A la bandera estelada no basta oponerle la rojigualda, la Constitución o las ideas que emanan del siglo XIX. No aceptan el concepto de progreso, sino el del regreso a un pasado que jamás existió, creado por los arquitectos de la propaganda. Es esa Arcadia irreal en la que los catalanes eran dueños y señores del Mediterráneo, con el primer parlamento democrático del mundo y reino propio, ese paraíso rico, ubérrimo, cargado de personajes históricos que han sido hurtados por la malevolencia de una Castilla envidiosa como Cervantes, Colon, Teresa de Ávila, el Cid e incluso Leonardo, Es, en suma, la crónica de aquello que jamás existió fuera de las mentes delirantes de sus creadores, sí, pero de fácil asimilación por la gente, que cree a pies juntillas que la pérfida España, que solo conoce de rapiñas y genocidios, es culpable de todo lo malo. Es un pensamiento, nos atrevemos a decir, mágico, como el que definieron Pawels y Bergier en El retorno de los brujos. En ese terreno es imposible llegar a nada mediante el diálogo, porque sería como intentar razonar con un marciano.
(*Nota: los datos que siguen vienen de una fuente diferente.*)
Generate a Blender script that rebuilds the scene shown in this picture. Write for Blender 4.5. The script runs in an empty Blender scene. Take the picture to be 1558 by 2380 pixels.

Viven en otro mundo y no entienden ni les interesa nada del nuestro. Ese es el auténtico nudo gordiano que bebe a partes iguales de la noción de la anti España que goza de predicamento no solo aquí, sino también allende de nuestras fronteras, y del sentimiento de desclasamiento social cada vez más extendido entre las clases medias.

Oponer a todo este edificio pacientemente construido por las élites catalanas, que han sabido ocultar sus intereses puramente económicos tras el mito supremacista, requiere un relato tan fuerte como el existente que, sin caer en banalidades, empiece por hacer ver a la población que, fuera de la igualdad territorial no existe democracia posible y que cuanto más nos alejamos del concepto de ciudadanía más nos acercamos al de siervos.

Un relato que está por escribir, pero el único método para higienizar democráticamente un debate emponzoñado desde hace demasiado tiempo por falsas luminarias y trucos con espejos.